A prison crafted scale model made from
cardboard, before painting and outfitting with sails.
To their credit, penal institutions, by and large, encourage art within their walls, even among those with little outside training or previous liking for such a pastime. Some facilitate classes taught by the especially talented within, while others allow outside volunteer artists to teach classes. There are sometimes art shows (above) and large scale group projects such as the linoleum print project below. But doesn't that involve knives. Well, yes, but if you've ever cut a design into such a surface, you know that most such instruments would be fairly difficult to effect-ively weaponize. In any case, the management and use of sharp tools is carefully monitored.


Teamwork, time, and tenacity--San Quentin State Prison artists.
Despite what I said in the beginning about beauty, virtually all prisons emphasize the spiritual evolution of those they house. Sometimes, that overriding emphasis results in some strikingly beautiful permanent works of art. Folsom State Prison in California has one such example, a mural painted almost eighty years ago depicting Leonardo's version of The Last Supper (below). Time has not been kind to the work. Paint is pealing, there is some water damage, and colors have faded appreciably, but its beauty continues to comfort and inspire those looking up at it from below. Despite its deterioration, the mural is in far better shape than Leonardo's original experimental effort.

The artists are anonymous, but the figures in the painting are not. The monochromatic inset at lower right (also from Folsom) provides further insight into the impact religion has upon prison art.
Perhaps the most surprising (and best) prison artists are those with little to gain from there art. Thomas Silverstein, whose work appears below, is one such artist. Thomas is unique. The United States holds tens of thousands of people in long-term solitary confinement, but the case of Tommy Silverstein is perhaps the most extreme.
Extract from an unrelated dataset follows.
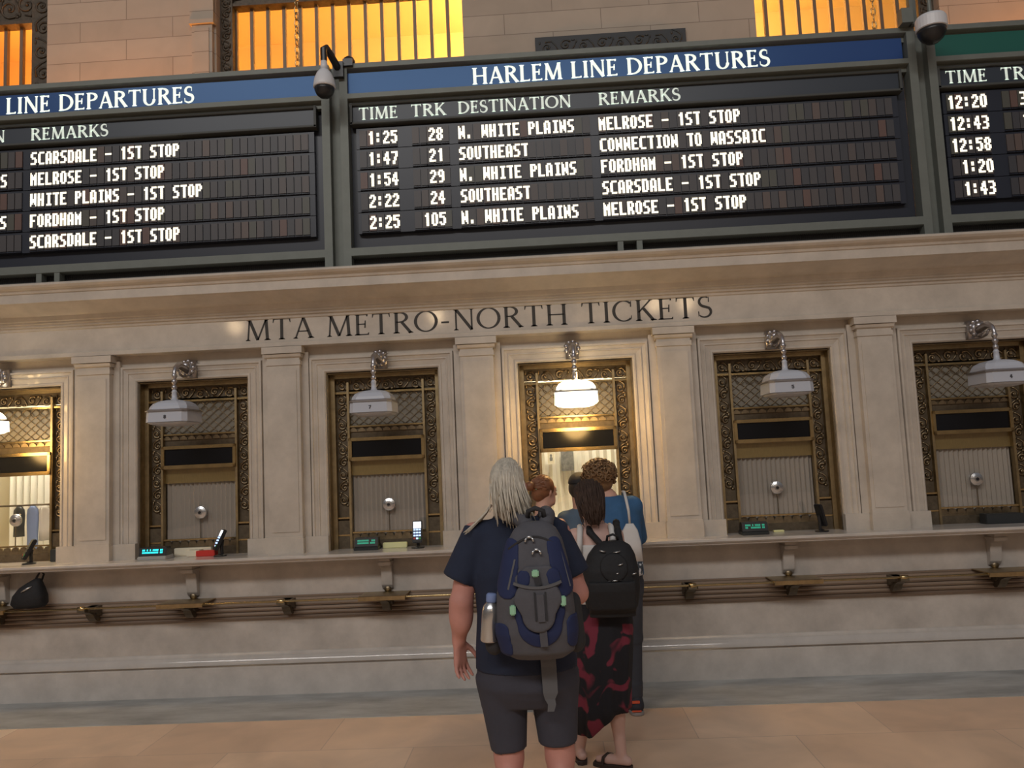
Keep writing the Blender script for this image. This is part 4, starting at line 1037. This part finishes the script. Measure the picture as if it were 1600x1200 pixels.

He has been kept in isolation for the last 27 years, more than anyone else in the federal prison system. The intricate details of his case run deep into an abyss of psychological and moral debate. But what is most intriguing is Silverstein’s own reflections on the physical and mental effects of his many years in solitary and upon his own development as a self-taught artist and practitioner of yoga and Buddhist meditation. It’s not just the starkness and the raw emotion that his images conjure up, but also the story of Thomas Silverstein himself.

Solitary art.
One might expect death row to be the last place you'd find a working prison artist. That's not the case. In January, 1993, Arnold Prieto and two others were arrested, tried, and convicted for the brutal robbery stabbings of an elderly San Antonio couple and their 90-year-old nanny. The robbery netted $300. Prisons change people. That's ostensibly their most fundamental purpose. Deterring crime, protecting the public, and punishing criminals is (or should be) secondary. As his art (below) suggests, Arnold Prieto changed during his time on death row. His crucifixion and intimate portrait of Christ are typical of nearly all of Prieto's work. Yet some crimes are so heinous that rehabilitation is not a moral option. Arnold Prieto died by lethal injection, January 21, 2015.